start Extracted entries

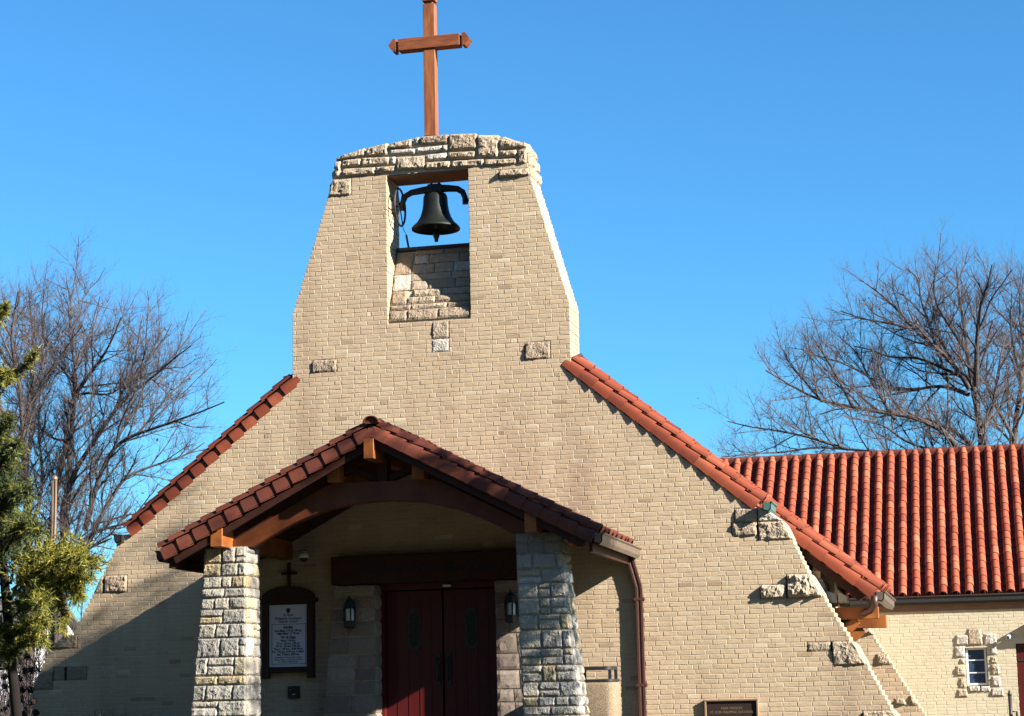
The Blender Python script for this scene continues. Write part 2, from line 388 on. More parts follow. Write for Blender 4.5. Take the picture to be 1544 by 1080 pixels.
for k, (x0, y0, x1, y1, tone, bulge, edge) in enumerate(ACC):
    p = at(x0, (y0+y1)/2, 0); q = at(x1, (y0+y1)/2, 0); a = at((x0+x1)/2, y1, 0)[2]; b = at((x0+x1)/2, y0, 0)[2]
    za, zb = round(a/CH)*CH, round(b/CH)*CH
    if zb-za < CH: zb = za+CH
    xa, xb = p[0], q[0]
    ta = ba = xa; tb = bb = xb
    if edge < 0: ba, ta = lerp_tab(LT, za+.01)-.01, lerp_tab(LT, zb-.01)-.01
    if edge > 0: bb, tb = lerp_tab(RTAB, za+.01)+.015, lerp_tab(RTAB, zb-.01)+.015
    hx0, hx1 = (min(ba, ta)-.5 if edge < 0 else xa), (max(bb, tb)+.5 if edge > 0 else xb)
    holes.append((hx0, hx1, za, zb, False))
    rocks.append(([(ba,0,za),(bb,0,za),(tb,0,zb),(ta,0,zb)], (0,-1,0), T if edge else .12, bulge, 100+k, tone, edge))
OPX0, OPX1, OPZ0, OPZ1 = -0.588, 0.696, 6.19, 8.47
holes.append((OPX0, OPX1, OPZ0, OPZ1, True))
holes.append((-0.80, 1.10, -1, 2.34, False))
bk, co = MB(), MB()
brick_wall(bk, co, 0.0, T, -5, 125, facade_outline, holes, 7)
for c4, n, dep, bulge, seed, tone, edge in rocks:   # mortar behind the stones
    i = .02
    co.prism([(c4[0][0]+i, .012, c4[0][2]-.002), (c4[1][0]-i, .012, c4[1][2]-.002), (c4[2][0]-i, .012, c4[2][2]+.002), (c4[3][0]+i, .012, c4[3][2]+.002)], (0, T-.02, 0))
facade = bk.build('facade_wall', M['brick'], church)
co.build('mortar_core', M['mortar'], facade)
for c4, n, dep, bulge, seed, tone, edge in rocks:
    mb = MB(); mb.rock(c4, n, dep, bulge, seed, rnd=tone, cell=.03, ins=.002, jit=.010)
    if edge:   # the block also shows a dressed end on the sunny or shaded return
        e = 1 if edge > 0 else -1
        xb = c4[1][0] if e > 0 else c4[0][0]; xt = c4[2][0] if e > 0 else c4[3][0]
        z0, z1 = c4[0][2], c4[2][2]
        cc = [(xb, .0, z0), (xb, T, z0), (xt, T, z1), (xt, .0, z1)]
        if e < 0: cc = [cc[1], cc[0], cc[3], cc[2]]
        mb.rock(cc, (e, 0, .2), .06, .02, seed+500, rnd=tone, cell=.06)
    mb.build('accent_stone', M['stone_tan'], facade)
# cap stones of the bell tower
def zc(x, y): return (480+x/4.289, 190+y/4.289)
CAP = [(115,300,205,140,200,222,.5),(308,450,142,108,190,197,.55),(455,605,115,80,138,148,.5),(612,655,75,70,118,122,.95),(658,838,68,52,116,125,.1),
 (460,628,152,145,180,190,.98),(632,800,140,125,165,180,.98),(805,838,122,118,165,168,.8),(843,1025,52,46,150,160,.3),(1030,1165,55,68,206,206,.5),(1170,1348,82,112,138,152,.45),
 (150,275,218,208,262,270,.6),(103,148,230,222,332,338,.7),(280,460,205,198,250,265,.55),(463,500,200,195,245,250,.95),(505,690,205,188,278,290,.6),
 (695,833,185,170,215,228,.98),(838,1018,170,160,210,220,.5),(1170,1285,160,150,198,208,.55),(1290,1350,155,145,248,250,.3),
 (155,370,275,265,316,332,.5),(372,500,265,255,298,314,.45),(690,855,235,224,274,286,.6),(860,1070,224,212,266,276,.5),(1075,1285,216,208,252,262,.45)]
mb = MB()
for k, (x0, x1, tl, tr, br, bl, tone) in enumerate(CAP):
    c4 = [at(*zc(x0, bl), 0), at(*zc(x1, br), 0), at(*zc(x1, tr), 0), at(*zc(x0, tl), 0)]
    mb.rock(c4, (0,-1,0), .5, .05 if tone < .9 else .03, 300+k, cell=.028, rnd=tone, ins=.004)
# stones of the two ends, the back and the top of the cap
for sx, tab in ((1, RTAB), (-1, LT)):
    zz = [8.24, 8.43, 8.62, 8.80]
    xx = [1.655, 1.63, 1.62, 1.57] if sx > 0 else [-1.50, -1.45, -1.41, -1.36]
    for k in range(3):
        for (ya, yb) in ((.0, .34), (.34, .66)) if k % 2 else ((.0, .24), (.24, .66)):
            a, b = (xx[k], xx[k+1])
            c4 = [(a, ya, zz[k]), (a, yb, zz[k]), (b, yb, zz[k+1]), (b, ya, zz[k+1])]
            if sx < 0: c4 = [c4[1], c4[0], c4[3], c4[2]]
            mb.rock(c4, (sx, 0, .1), .2, .06, 400+k*7+int(ya*10)+(50 if sx < 0 else 0), rnd=.6, cell=.04)
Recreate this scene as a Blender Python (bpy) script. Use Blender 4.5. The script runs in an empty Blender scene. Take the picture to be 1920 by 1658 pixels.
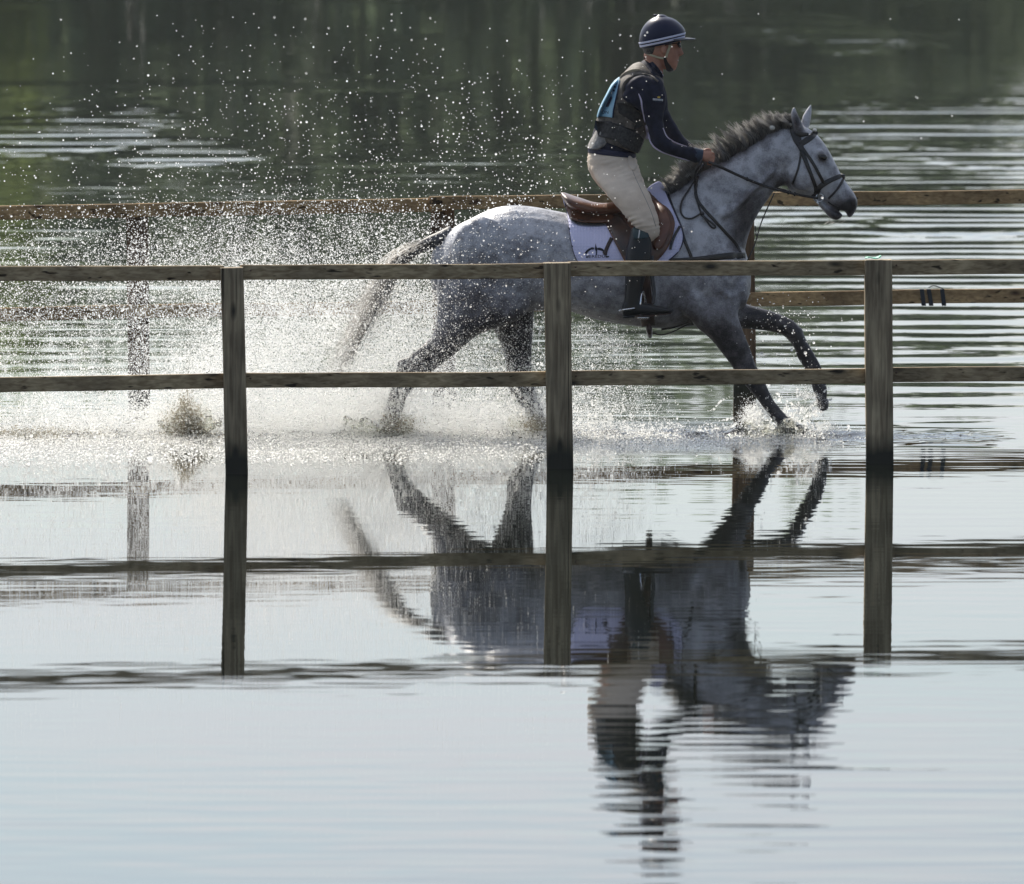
import bpy, bmesh, math, random
import numpy as np
from mathutils import Vector, Matrix, noise
from mathutils.bvhtree import BVHTree
from mathutils.geometry import delaunay_2d_cdt

random.seed(7)
rng = np.random.default_rng(7)
SC = bpy.context.scene
COL = SC.collection

# ------------------------------------------------------------------ camera, light, exposure
CAM_H = 3.8            # the photographer stands on a low bank
F = 19800.0            # focal length in photograph pixels (long telephoto)
PITCH = math.atan(1268 / F)

cam_d = bpy.data.cameras.new('camera')
cam = bpy.data.objects.new('camera', cam_d)
COL.objects.link(cam)
SC.camera = cam
cam.location = (0, 0, CAM_H)
cam.rotation_euler = (math.radians(90) - PITCH, 0, 0)
cam_d.sensor_width = 36.0
cam_d.lens = 36.0 * F / 1920.0
cam_d.clip_start = 0.5
cam_d.clip_end = 6000
cam_d.dof.use_dof = True
cam_d.dof.focus_distance = 60.0
cam_d.dof.aperture_fstop = 7.0

SUN_EL = math.radians(40)
SUN_AZ = math.radians(-24)      # from +Y (view direction) towards -X (left)
sun_dir = Vector((math.sin(SUN_AZ) * math.cos(SUN_EL), math.cos(SUN_AZ) * math.cos(SUN_EL), math.sin(SUN_EL)))
sun_d = bpy.data.lights.new('sun', 'SUN')
sun_d.energy = 5.0
sun_d.angle = math.radians(0.53)
sun_d.color = (1.0, 0.93, 0.82)
sun = bpy.data.objects.new('sun', sun_d)
COL.objects.link(sun)
sun.rotation_euler = sun_dir.to_track_quat('Z', 'Y').to_euler()

world = bpy.data.worlds.new('World')
SC.world = world
world.use_nodes = True
nt = world.node_tree
nt.nodes.clear()
N = nt.nodes.new
L = nt.links.new
sky = N('ShaderNodeTexSky')
sky.sky_type = 'NISHITA'
sky.sun_disc = False
sky.sun_elevation = SUN_EL
sky.sun_rotation = SUN_AZ
sky.air_density = 1.0
sky.dust_density = 0.6
sky.ozone_density = 2.5
tc = N('ShaderNodeTexCoord')
mp = N('ShaderNodeMapping')
mp.inputs['Scale'].default_value = (4.0, 4.0, 34.0)
L(tc.outputs['Generated'], mp.inputs['Vector'])
cn = N('ShaderNodeTexNoise')
cn.inputs['Scale'].default_value = 2.2
cn.inputs['Detail'].default_value = 7
cn.inputs['Roughness'].default_value = 0.55
L(mp.outputs[0], cn.inputs['Vector'])
cr = N('ShaderNodeValToRGB')
cr.color_ramp.elements[0].position = 0.40
cr.color_ramp.elements[0].color = (0.28, 0.28, 0.28, 1)
cr.color_ramp.elements[1].position = 0.62
cr.color_ramp.elements[1].color = (0.92, 0.92, 0.92, 1)
L(cn.outputs[0], cr.inputs[0])
mixc = N('ShaderNodeMixRGB')
mixc.inputs[2].default_value = (8.6, 9.0, 9.5, 1)     # bright thin cloud
L(cr.outputs[0], mixc.inputs[0])
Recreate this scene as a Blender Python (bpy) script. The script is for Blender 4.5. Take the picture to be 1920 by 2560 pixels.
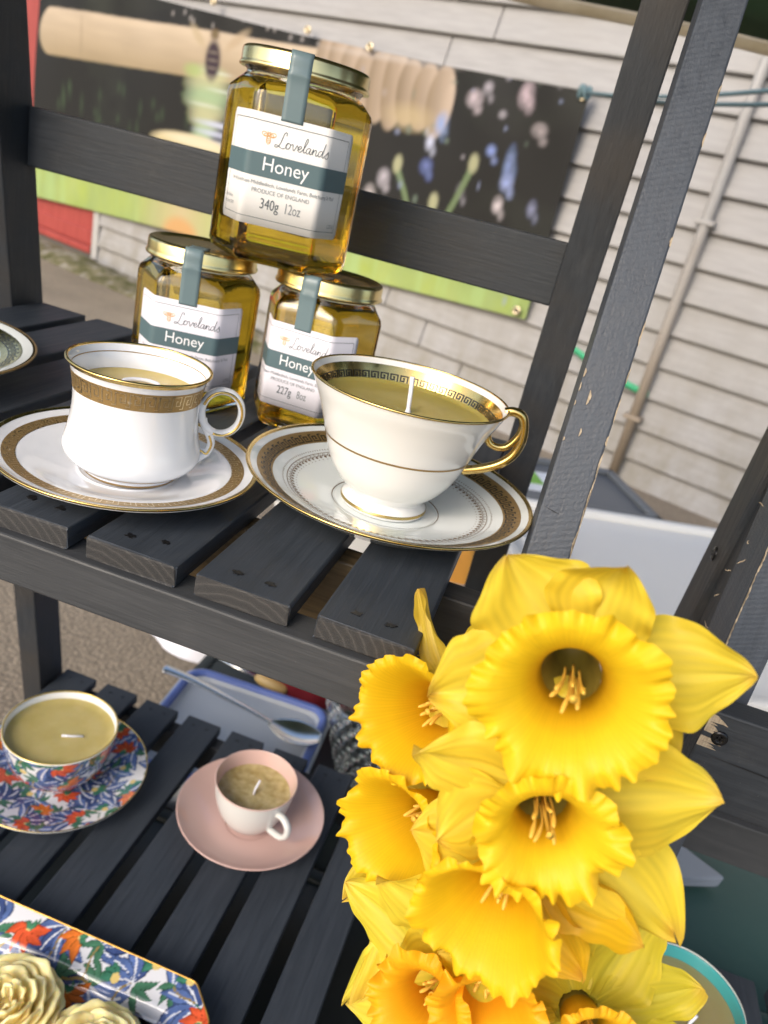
import bpy, bmesh, math, random
import numpy as np
from mathutils import Vector, Matrix
random.seed(7); rng = np.random.default_rng(7)
R = math.radians; PI = math.pi
scn = bpy.context.scene
COL = scn.collection
for o in list(bpy.data.objects): bpy.data.objects.remove(o)

# ------------------------------------------------------------------ camera, sky, sun, exposure
CAMPOS = Vector((0.0197, -0.2756, 0.1771))
cam = bpy.data.cameras.new('camera')
cam.sensor_fit = 'VERTICAL'; cam.sensor_height = 9.6; cam.sensor_width = 7.2
cam.lens = 9.6 * 1932.66 / 2560
cam.clip_start = 0.01; cam.clip_end = 500
cam.dof.use_dof = True; cam.dof.focus_distance = 0.36; cam.dof.aperture_fstop = 3.1
camo = bpy.data.objects.new('camera', cam); COL.objects.link(camo)
camo.location = CAMPOS; camo.rotation_euler = (R(65.8618), R(-12.7897), R(15.3579))
scn.camera = camo
CR = Vector((.9404, .2583, .2214)); CU = Vector((-.3031, .3408, .8899)); CB = Vector((.1544, -.904, .3988))

SUN_EL, SUN_AZ = 33.0, 205.0        # elevation; azimuth of the sun measured from +Y towards +X (behind the camera, left)
w = bpy.data.worlds.new('World'); scn.world = w; w.use_nodes = True
nt = w.node_tree; bg = nt.nodes['Background']
sky = nt.nodes.new('ShaderNodeTexSky'); sky.sky_type = 'NISHITA'; sky.sun_disc = False
sky.sun_elevation = R(SUN_EL); sky.sun_rotation = R(SUN_AZ); sky.air_density = 1.0; sky.dust_density = 3.0; sky.ozone_density = 1.0
nt.links.new(sky.outputs[0], bg.inputs[0]); bg.inputs[1].default_value = 0.15
sl = bpy.data.lights.new('sun', 'SUN'); sl.energy = 0.6; sl.angle = R(30); sl.color = (1, .965, .92)
so = bpy.data.objects.new('sun', sl); COL.objects.link(so)
sd = Vector((math.cos(R(SUN_EL)) * math.sin(R(SUN_AZ)), math.cos(R(SUN_EL)) * math.cos(R(SUN_AZ)), math.sin(R(SUN_EL))))
so.rotation_euler = sd.to_track_quat('Z', 'Y').to_euler(); so.location = sd * 10
scn.view_settings.view_transform = 'Standard'; scn.view_settings.look = 'None'
scn.view_settings.exposure = 0.98; scn.view_settings.gamma = 1.0
scn.render.engine = 'CYCLES'
cy = scn.cycles
cy.max_bounces = 20; cy.transmission_bounces = 18; cy.glossy_bounces = 6; cy.diffuse_bounces = 5; cy.transparent_max_bounces = 12
cy.caustics_reflective = False; cy.caustics_refractive = True; cy.sample_clamp_indirect = 4.0; cy.blur_glossy = 0.5

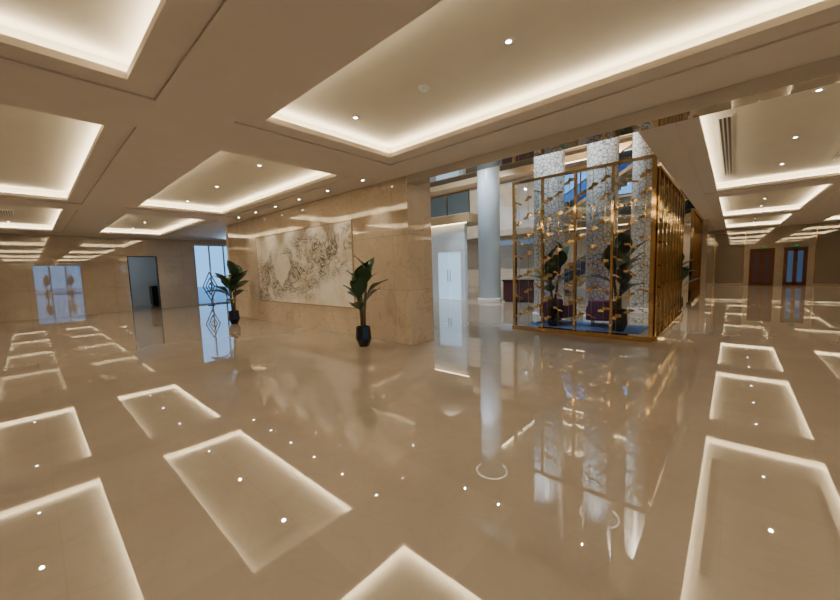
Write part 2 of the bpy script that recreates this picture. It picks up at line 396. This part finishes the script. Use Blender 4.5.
for x0, x1, lb in ((-.9, .45, 'glossy brown glass wall panel left of the red framed doors'), (3.4, 5.0, 'glossy brown glass wall panel just right of the blue glass doors'), (5.2, 6.8, 'outermost glossy brown glass wall panel at the right edge')):
    r = empty('wall_panel', ((x0+x1)/2, 29.5, 0)); tag(r, lb, 'wall panel'); h = (x1-x0)/2
    MB().box(-h, h, -.03, -.001, .1, 3.2).build('glass_face', bg_, r)
    MB().box(-h-.03, -h, -.04, -.001, .1, 3.2).box(h, h+.03, -.04, -.001, .1, 3.2).box(-h, h, -.04, -.001, 3.2, 3.23).build('frame', M['gold'], r)

# ------------------------------------------------------------------ mural
r = empty('mural', (-9.375, 5.218, .70)); tag(r, 'wide ink landscape mural framed in the beige marble wall', 'painting')
MB().box(-2.575, 2.575, -.012, 0, 0, 2.07).build('canvas', M['ink'], r)
w = .03
MB().box(-2.575-w, 2.575+w, -.02, 0, -w, 0).box(-2.575-w, 2.575+w, -.02, 0, 2.07, 2.07+w).box(-2.575-w, -2.575, -.02, 0, 0, 2.07).box(2.575, 2.575+w, -.02, 0, 0, 2.07).build('frame', plain('champagne_frame', (.50, .40, .28), .25, .3), r)

# ------------------------------------------------------------------ plants
def leaf(mb, base, dirh, up, L, W, droop):
    base = Vector(base); h = Vector((math.cos(dirh), math.sin(dirh), 0)); s = Vector((-math.sin(dirh), math.cos(dirh), 0))
    N = 12; st = len(mb.v)
    for i in range(N):
        t = i/(N-1); a = up-droop*max(0, t-.2)
        if i == 0: p = base.copy()
        else: p = p+(h*math.cos(a)+Vector((0, 0, 1))*math.sin(a))*(L/(N-1))
        wd = W*(math.sin(PI*((t-.16)/.84)**.85))*.5 if t > .18 else .007
        wd = max(wd, .004)
        nrm = (Vector((0, 0, 1))*math.cos(a)-h*math.sin(a))
        wv = .010*math.sin(t*14)
        mb.v += [tuple(p-s*wd+nrm*(wd*.3+wv)), tuple(p), tuple(p+s*wd+nrm*(wd*.3-wv))]
    for i in range(N-1):
        k = st+i*3; mb.f += [(k, k+1, k+4, k+3), (k+1, k+2, k+5, k+4)]
def potted(loc, sc, seed, label, rz=0, big=1.0, spread=0):
    rnd = random.Random(seed); r = empty('potted_plant', loc, rz, sc); tag(r, label, 'plant')
    MB().lathe([(.10, 0), (.165, .15), (.145, .42), (.125, .42), (.12, .38)], n=8).build('pot', M['pot'], r)
    MB().lathe([(.12, .375), (.118, .39)], n=16).build('soil', M['soil'], r)
    fm = MB()
    for k in range(3):
        a = k*2.1+rnd.random(); lean = .08+.08*rnd.random(); top = (1.36, 1.18, 1.0)[k]
        pts = [(.03*math.cos(a), .03*math.sin(a), .38), (.05*math.cos(a), .05*math.sin(a), .7), (lean*math.cos(a), lean*math.sin(a), top)]
        MB().tube(pts, .034, .02).build('stem', M['stem'], r, True)
        for j in range(5):
            z = top-.30+.08*j; f = (z-.36)/(top-.36); an = a+j*2.4+rnd.random()*.5
            leaf(fm, (lean*f*math.cos(a), lean*f*math.sin(a), z), an, (.62+j*.2-spread)+.15*rnd.random(), (.54+.12*rnd.random())*big, (.29+.05*rnd.random())*big, .4+.7*rnd.random())
    o = fm.build('foliage', M['leaf'], r, True)
    return r
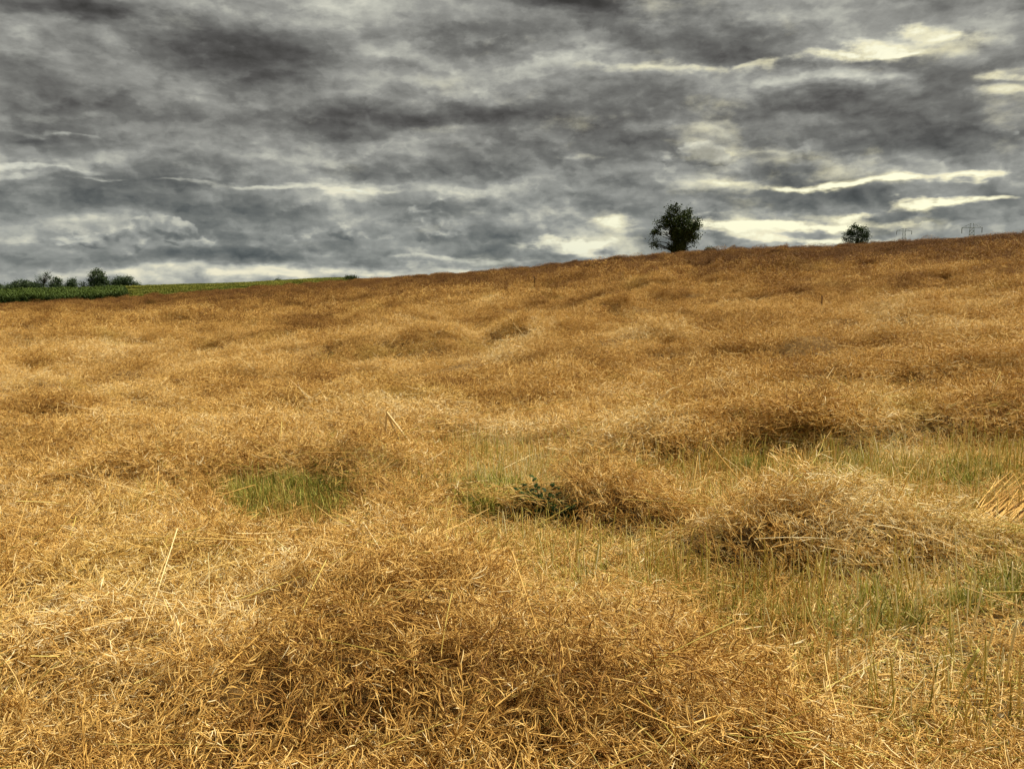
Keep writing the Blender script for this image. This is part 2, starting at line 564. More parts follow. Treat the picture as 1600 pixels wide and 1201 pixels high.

end Extracted entries

- **To do**: Repeat only the lines from the one holding "Recreate this scene as a Blender Python (bpy) script. The" to the one holding "for o in list(bpy.data.objects): bpy.data.objects.remove(o)", both ends included, and drop the images.

- **Task output**:
Recreate this scene as a Blender Python (bpy) script. The script is for Blender 4.5. Take the picture to be 1920 by 2560 pixels.
import bpy, bmesh, math, random
import numpy as np
from mathutils import Vector, Matrix
random.seed(7); rng = np.random.default_rng(7)
R = math.radians; PI = math.pi
scn = bpy.context.scene
COL = scn.collection
for o in list(bpy.data.objects): bpy.data.objects.remove(o)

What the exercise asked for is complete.